Yep, an azure chip consultant suggesting that Yahoo kill products. I had to sit down and catch my breath due to the intellectual stimulation.
Now to write up number two.
As The Yahoo-Microsoft Search Alliance Falls Short, Could A Yahoo-Google Deal Emerge?
The expert, Danny Sullivan, sees a solution in search. Well, maybe. I thought that there were some structural changes in “findability” with the advent of mobile gizmos, but search is where success lies. Here’s the nugget passage I noted:
I hate math, but let’s do some. We have a mystery gap in April that got reduced by 20% after a quarter, then a further 10% after a second quarter of work. Now after a third quarter of work, it’s been closed from what sounds like 5 to 9 percent. It’s like one of those approaching infinity exercises. Each quarter that passes, the gap is only closed by half as much as the quarter before. You’ll never get there!
The argument seems to be that the Yahoo Microsoft deal is not a money spinner. Wow. I thought that when Yahoo’s search traffic declined, the company would just mint solid gold coins. Again I had to take a breath and sit down to calm my heart. Imagine. Yahoo losing revenue from search.
My Observations
I think it was reasonably wise of Yahoo’s top show dogs to not choose either the CNN or the Search Engine Land analyst. Finally, a wise choice by the Yahoo board of directors. My observations are:
- Yahoo is following the trajectory of AOL and other sunset online companies. There is not much that be done to restore these gems to the days of CD carpet bombing glory or the Yahoo yodel. The challenges are related to existing software infrastructure and to market needs.
- Xooglers are not automatically wonderful managers. Google is spawning Xooglers who do start ups. Some will succeed and some will fail. There is no magic wand that makes every Xoogler a success. Assuming that the Xoogler running Yahoo will deliver a knock out blow is okay, but we have zero data at this time. Hope is good. Hope does not generate revenue.
- Search is a little bit yesterday. Search really means online advertising, not precision and recall in results. So let’s just make sure we know that “search” really means finding a way to generate eyeballs so that online advertising actually works with its miserable click through rates. I am not sure sticking in Google search will do the job. Did I mention that search was “yesterday.” Oh, sorry.
- Firing people sure is easy when you are in a blue chip management consulting firm and you are paid to “hit the numbers.” Firing people when you are the boss is risky in the Twitter and Facebook world. In fact, it is tough to kill off full timers in some countries. The notion of getting rid of people is not necessarily the jet pack to success. The idea is to create products and services which people want. Forcing a product or service down users’ throats sort of works. I am thinking about Google+, a whether-you-want-it-or-not service in my opinion.
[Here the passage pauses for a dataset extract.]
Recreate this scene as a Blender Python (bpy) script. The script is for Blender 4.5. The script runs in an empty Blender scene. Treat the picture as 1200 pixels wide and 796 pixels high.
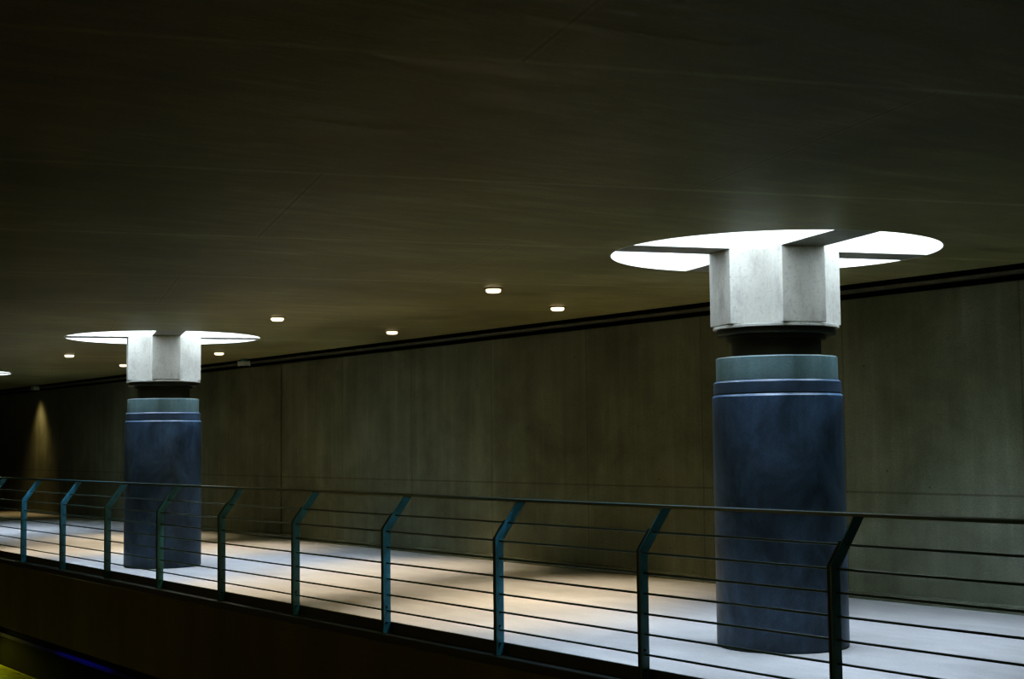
import bpy, bmesh, math, random
from mathutils import Vector, Matrix
random.seed(4)
scene = bpy.context.scene
COL = scene.collection
PI = math.pi

# ------------------------------------------------------------------ layout
H = 3.020                     # ceiling underside
SLAB = 2.10                   # roof depth: slab and the earth over it, cut by the shafts
BEAM_D = 0.42                 # depth of the cross beams
R_SKY = 1.266
PHI = math.radians(-17.42)    # direction of the formwork grid and the beams
E1 = (math.cos(PI * 0 + PHI), math.sin(PHI))
BW = 0.362                    # beam width
ARM = 0.470                   # capital arm reach
COLS = [(-8.2014, 8.2447), (-18.8011, 7.4853), (-29.25, 7.22)]
Y_RAIL = 6.2277
PX0, PS = -9.1509, 1.6643
Z_BEND, Z_TOP, LEAN = 0.8601, 1.1257, 0.2022
Y_WALL, Z_WALL = 11.2449, 2.9707
Y_SLAB = 10.5428
X_MIN, X_MAX = -62.0, 7.0

# ------------------------------------------------------------------ helpers
def link(name, bm, mat, parent=None, smooth=False, loc=None):
    bmesh.ops.remove_doubles(bm, verts=bm.verts, dist=1e-5)
    bmesh.ops.recalc_face_normals(bm, faces=bm.faces)
    me = bpy.data.meshes.new(name)
    bm.to_mesh(me); bm.free()
    if smooth:
        for p in me.polygons: p.use_smooth = True
        try: me.set_sharp_from_angle(angle=math.radians(38))
        except Exception: pass
    me.materials.append(mat)
    o = bpy.data.objects.new(name, me)
    COL.objects.link(o)
    if parent: o.parent = parent
    if loc: o.location = loc
    return o

def box(bm, x0, x1, y0, y1, z0, z1):
    v = [bm.verts.new((x, y, z)) for z in (z0, z1) for y in (y0, y1) for x in (x0, x1)]
    for f in ((0, 1, 3, 2), (4, 5, 7, 6), (0, 1, 5, 4), (2, 3, 7, 6), (0, 2, 6, 4), (1, 3, 7, 5)):
        bm.faces.new([v[i] for i in f])
    return v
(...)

To wrap up, the articles are not the products of seasoned management thought. The outputs are the work of “real” journalists. I admit that I am an addled goose, not a journalist, and pretty much unfazed by the craziness in the mall called the Internet.
What troubles me is that hoo-hah becomes received wisdom. Scary. Even more frightening that Yahoo’s new president not returning to work after her life changing event. Unlikely? Sure. Is this a wild card factor? For some investors it may well be. Yahoo is now up $ 0.03. (July 19, 2012). Oh, the Dow Jones finished up 34 points. I thought a rising tide lifted all Yahoos. No that’s too simple, which is exactly the type of analysis which gives predictive analytics, sentiment analysis, and next-generation search its silliness.